- The Washington Times - Wednesday, October 25, 2017

Former Vice President Joe Biden said he never got a sense of “joy” in Hillary Clinton’s 2016 presidential campaign, telling Vanity Fair in a new interview that the failed Democratic nominee appeared to be more driven by outside forces than her own ambition.

Mr. Biden was asked about a passage in his forthcoming memoir “Promise me, Dad,” in which he reportedly describes a “twinge of sadness” he felt for Mrs. Clinton when she revealed she was going to run for president during a visit to the Naval Observatory in Washington, Mr. Biden’s former residence.

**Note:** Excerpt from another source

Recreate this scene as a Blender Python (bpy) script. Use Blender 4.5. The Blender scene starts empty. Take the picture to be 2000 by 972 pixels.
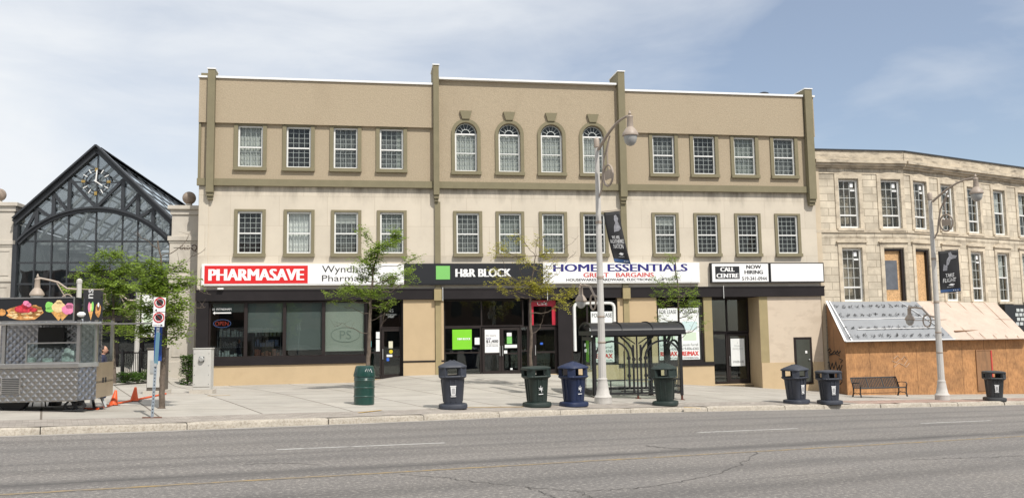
import bpy, math, random
import numpy as np
from mathutils import Matrix, Vector
random.seed(7)
scene = bpy.context.scene
COL = scene.collection
R = math.radians
# ------------------------------------------------------------------ camera
F_PX, PITCH, ROLL, EYE = 1645.0, math.atan(160/1645.0), 0.0148, 1.85
cam_d = bpy.data.cameras.new("camera"); cam = bpy.data.objects.new("camera", cam_d); COL.objects.link(cam)
cam_d.sensor_width = 36.0; cam_d.lens = F_PX/2000*36.0
cam_d.clip_start = 0.1; cam_d.clip_end = 3000
cam.matrix_world = Matrix.Translation((0, 0, EYE)) @ Matrix.Rotation(math.pi/2+PITCH, 4, 'X') @ Matrix.Rotation(-ROLL, 4, 'Z')
scene.camera = cam
# ------------------------------------------------------------------ sun and sky
SUN_AZ = Vector((0.57, -0.82)).normalized(); SUN_EL = R(52)
sun_d = bpy.data.lights.new("sun", 'SUN'); sun_d.energy = 4.3; sun_d.angle = R(0.7); sun_d.color = (1.0, 0.95, 0.87)
sun = bpy.data.objects.new("sun", sun_d); COL.objects.link(sun)
to_sun = Vector((SUN_AZ.x*math.cos(SUN_EL), SUN_AZ.y*math.cos(SUN_EL), math.sin(SUN_EL)))
sun.rotation_euler = to_sun.to_track_quat('Z', 'Y').to_euler(); sun.location = to_sun*60
world = bpy.data.worlds.new("World"); scene.world = world; world.use_nodes = True
wn = world.node_tree; wn.nodes.clear()
def N(nt, t, **k):
    n = nt.nodes.new(t)
    for a, b in k.items():
        if a in ('ins',):
            for i, v in b.items(): n.inputs[i].default_value = v
        else: setattr(n, a, b)
    return n
def L(nt, a, b): nt.links.new(a, b)
def ramp(nt, src, p0, p1, c0=(0, 0, 0, 1), c1=(1, 1, 1, 1)):
    r = N(nt, 'ShaderNodeValToRGB'); r.color_ramp.elements[0].position = p0; r.color_ramp.elements[1].position = p1
    r.color_ramp.elements[0].color = c0; r.color_ramp.elements[1].color = c1
    L(nt, src, r.inputs[0]); return r.outputs[0]
def mixc(nt, fac, a, b, mode='MIX'):
    m = N(nt, 'ShaderNodeMix'); m.data_type = 'RGBA'; m.blend_type = mode
    for sock, v in ((m.inputs[0], fac), (m.inputs[6], a), (m.inputs[7], b)):
        if isinstance(v, bpy.types.NodeSocket): L(nt, v, sock)
        elif isinstance(v, (int, float)): sock.default_value = v
        else: sock.default_value = (*v[:3], 1)
    return m.outputs[2]
sky = N(wn, 'ShaderNodeTexSky'); sky.sky_type = 'NISHITA'; sky.sun_disc = False
sky.sun_elevation = SUN_EL; sky.sun_rotation = math.atan2(SUN_AZ.x, SUN_AZ.y)
sky.air_density = 1.0; sky.dust_density = 1.5; sky.ozone_density = 1.5; sky.altitude = 300
tc = N(wn, 'ShaderNodeTexCoord')
mp = N(wn, 'ShaderNodeMapping'); mp.inputs['Scale'].default_value = (1.0, 1.0, 3.2); mp.inputs['Rotation'].default_value = (0, R(14), 0); mp.inputs['Location'].default_value = (.35, .2, .1)
L(wn, tc.outputs['Generated'], mp.inputs[0])
nz = N(wn, 'ShaderNodeTexNoise', ins={'Scale': 1.5, 'Detail': 6, 'Roughness': .47, 'Distortion': .3}); L(wn, mp.outputs[0], nz.inputs['Vector'])
nz2 = N(wn, 'ShaderNodeTexNoise', ins={'Scale': 5.0, 'Detail': 9, 'Roughness': .6, 'Distortion': .6}); L(wn, mp.outputs[0], nz2.inputs['Vector'])
sz_ = N(wn, 'ShaderNodeSeparateXYZ'); L(wn, tc.outputs['Generated'], sz_.inputs[0]); ez_ = N(wn, 'ShaderNodeMath', operation='MULTIPLY_ADD'); L(wn, sz_.outputs[2], ez_.inputs[0]); ez_.inputs[1].default_value = .30; L(wn, mixc(wn, .16, nz.outputs[0], nz2.outputs[0]), ez_.inputs[2])
ex_ = N(wn, 'ShaderNodeMath', operation='MULTIPLY_ADD'); L(wn, sz_.outputs[0], ex_.inputs[0]); ex_.inputs[1].default_value = -.09; L(wn, ez_.outputs[0], ex_.inputs[2])
cl = ramp(wn, ex_.outputs[0], .42, .69)
cmul = N(wn, 'ShaderNodeMath', operation='MULTIPLY'); L(wn, cl, cmul.inputs[0]); cmul.inputs[1].default_value = .76
cadd = N(wn, 'ShaderNodeMath', operation='ADD'); L(wn, cmul.outputs[0], cadd.inputs[0]); cadd.inputs[1].default_value = .19
skyc = mixc(wn, cadd.outputs[0], sky.outputs[0], (7.0, 7.2, 7.4))
bg = N(wn, 'ShaderNodeBackground', ins={'Strength': .125}); L(wn, skyc, bg.inputs[0])
wo = N(wn, 'ShaderNodeOutputWorld'); L(wn, bg.outputs[0], wo.inputs[0])
scene.view_settings.view_transform = 'Standard'; scene.view_settings.look = 'None'
scene.view_settings.exposure = 0.06; scene.view_settings.gamma = 1.0; scene.view_settings.use_curve_mapping = False
scene.render.engine = 'CYCLES'
scene.cycles.max_bounces = 8; scene.cycles.transparent_max_bounces = 24; scene.cycles.use_denoising = True

# ------------------------------------------------------------------ sight lines of the survey
def ray(px, py):
    x, y = px-1000., -(py-486.)
    c, s = math.cos(ROLL), math.sin(ROLL)
    x, y = c*x+s*y, -s*x+c*y
    cp, sp = math.cos(PITCH), math.sin(PITCH)
    return np.array([x/F_PX, cp-sp*y/F_PX, sp+cp*y/F_PX])
class Plane:
    """a vertical wall plane: world origin x0,y0 and yaw; uz(px,py) gives (along, height)"""
    def __init__(s, x0, y0, yaw):
        s.x0, s.y0, s.yaw = x0, y0, yaw; s.c, s.s = math.cos(yaw), math.sin(yaw)
    def uz(s, px, py, off=0.):
        d = ray(px, py); ox, oy = s.x0+s.s*off, s.y0-s.c*off
        k = (-s.s*ox+s.c*oy)/(-s.s*d[0]+s.c*d[1])
        x, y = d[0]*k, d[1]*k
        return (x-ox)*s.c+(y-oy)*s.s, d[2]*k+EYE
    def xy(s, u, off=0.): return s.x0+u*s.c+s.s*off, s.y0+u*s.s-s.c*off
FA = Plane(0, 38, R(9.3))
def at_depth(px, py, depth):
    d = ray(px, py); k = depth/d[1]; return Vector((d[0]*k, depth, d[2]*k+EYE))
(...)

“The sage political analysts would say she was probably on her way to a historic victory — the first woman to win the White House,” Mr. Biden wrote, according to Vanity Fair. “But she did not evince much joy at the prospect of running. I may have misread her entirely that morning, but she seemed to me like a person propelled by forces not entirely of her own making.”

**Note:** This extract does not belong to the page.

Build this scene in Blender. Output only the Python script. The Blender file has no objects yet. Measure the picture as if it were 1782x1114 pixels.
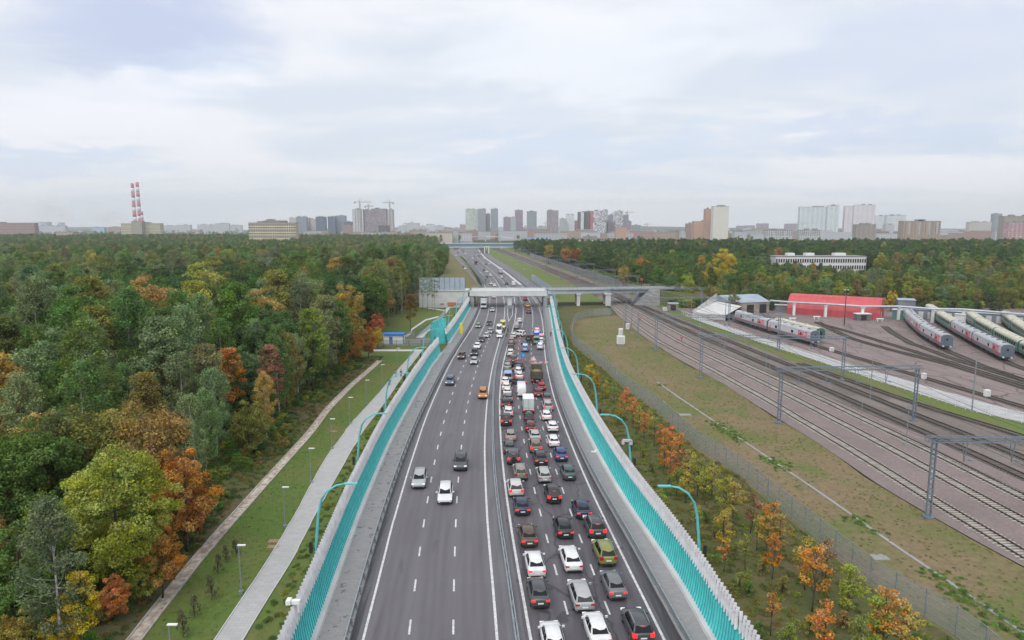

In an interview published Wednesday, Mr. Biden elaborated that he felt Mrs. Clinton was saddled with a lot of baggage throughout her candidacy.

“Everyone thinks it was just raw ambition on her part,” he said. “I think she was sort of a prisoner of history. First woman who had a better-than-even chance of getting the nomination. First woman, relative to the Republican field, who had a better-than-even chance of being president. But there’s a lot of baggage, fair and unfair, and there was no illusion on her part — this wasn’t going to be a Marquess of Queensberry fight.

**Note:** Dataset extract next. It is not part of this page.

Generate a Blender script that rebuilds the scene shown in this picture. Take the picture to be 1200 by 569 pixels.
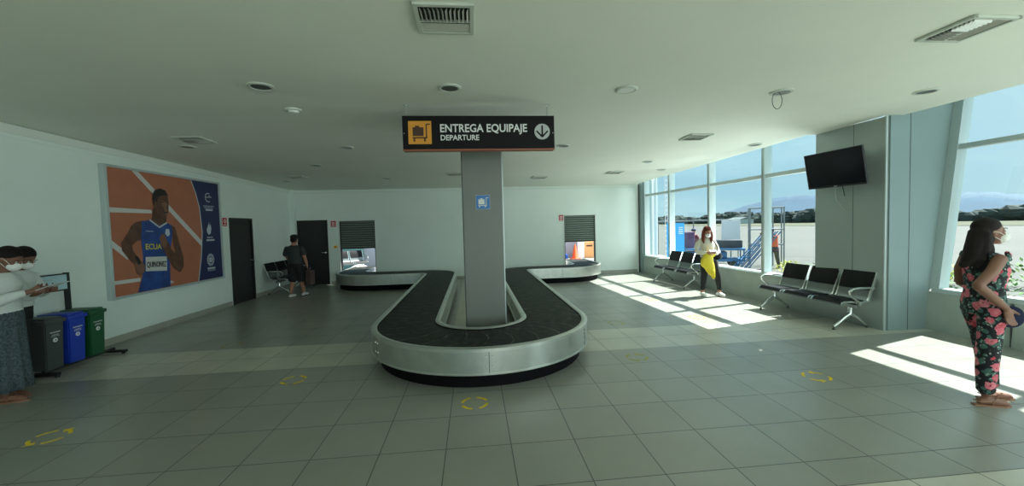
import bpy, bmesh, math, random
from mathutils import Vector, Matrix, Euler
random.seed(7)
PI = math.pi
V = Vector
for o in list(bpy.data.objects): bpy.data.objects.remove(o)
scn = bpy.context.scene
COL = scn.collection

# ---------------------------------------------------------------- camera
FPX, YAW, PITCH, ROLL, CAMH = 466.8, .0955, -.0444, -.0268, 1.7
cam_d = bpy.data.cameras.new('camera'); cam = bpy.data.objects.new('camera', cam_d); COL.objects.link(cam)
cam_d.sensor_fit = 'HORIZONTAL'; cam_d.sensor_width = 36; cam_d.lens = FPX / 1200 * 36
cam_d.clip_start = .05; cam_d.clip_end = 6000
fw = V((math.sin(YAW) * math.cos(PITCH), math.cos(YAW) * math.cos(PITCH), math.sin(PITCH)))
r0 = V((math.cos(YAW), -math.sin(YAW), 0)); u0 = r0.cross(fw)
rt = r0 * math.cos(ROLL) + u0 * math.sin(ROLL); up = -r0 * math.sin(ROLL) + u0 * math.cos(ROLL)
cam.matrix_world = Matrix(((rt.x, up.x, -fw.x, 0), (rt.y, up.y, -fw.y, 0), (rt.z, up.z, -fw.z, CAMH), (0, 0, 0, 1)))
scn.camera = cam

# ---------------------------------------------------------------- exposure, sky, sun, added fill lamps
scn.view_settings.view_transform = 'Standard'; scn.view_settings.look = 'None'
scn.view_settings.gamma = 1; scn.view_settings.use_curve_mapping = False
scn.view_settings.exposure = 0.52
scn.cycles.max_bounces = 10; scn.cycles.diffuse_bounces = 6; scn.cycles.transparent_max_bounces = 12
scn.cycles.use_denoising = True
scn.cycles.sample_clamp_indirect = 6
w = bpy.data.worlds.new('sky'); scn.world = w; w.use_nodes = True
wn = w.node_tree; wn.nodes.clear()
bg = wn.nodes.new('ShaderNodeBackground'); wo = wn.nodes.new('ShaderNodeOutputWorld')
wtc = wn.nodes.new('ShaderNodeTexCoord'); wsp = wn.nodes.new('ShaderNodeSeparateXYZ'); wn.links.new(wtc.outputs['Generated'], wsp.inputs[0])
wr = wn.nodes.new('ShaderNodeValToRGB'); wn.links.new(wsp.outputs[2], wr.inputs[0])
e = wr.color_ramp.elements; e[0].position = 0; e[0].color = (.36, .58, .66, 1); e[1].position = .9; e[1].color = (.20, .42, .62, 1)
e2 = e.new(.10); e2.color = (.33, .56, .68, 1); e3 = e.new(.3); e3.color = (.36, .60, .72, 1)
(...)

“And so I never got the sense that there was any joy in her campaign. Maybe it’s me, but I find joy in doing this,” the Democrat added.

Mr. Biden didn’t to rule out a potential 2020 presidential run for himself, explaining that he’s waiting to “see what happens.”

The former vice president went on to say that President Trump, who he described as “self-referential and uninformed,” poses a threat to American values.

“This sounds corny,” he said, “but everything the founders did was to erect institutions that made it more difficult to abuse power. That’s why they have three different branches of government. And what really worries me about this administration is the frontal attack on those institutions that, if they were lost, makes the abuse of power so much more available.”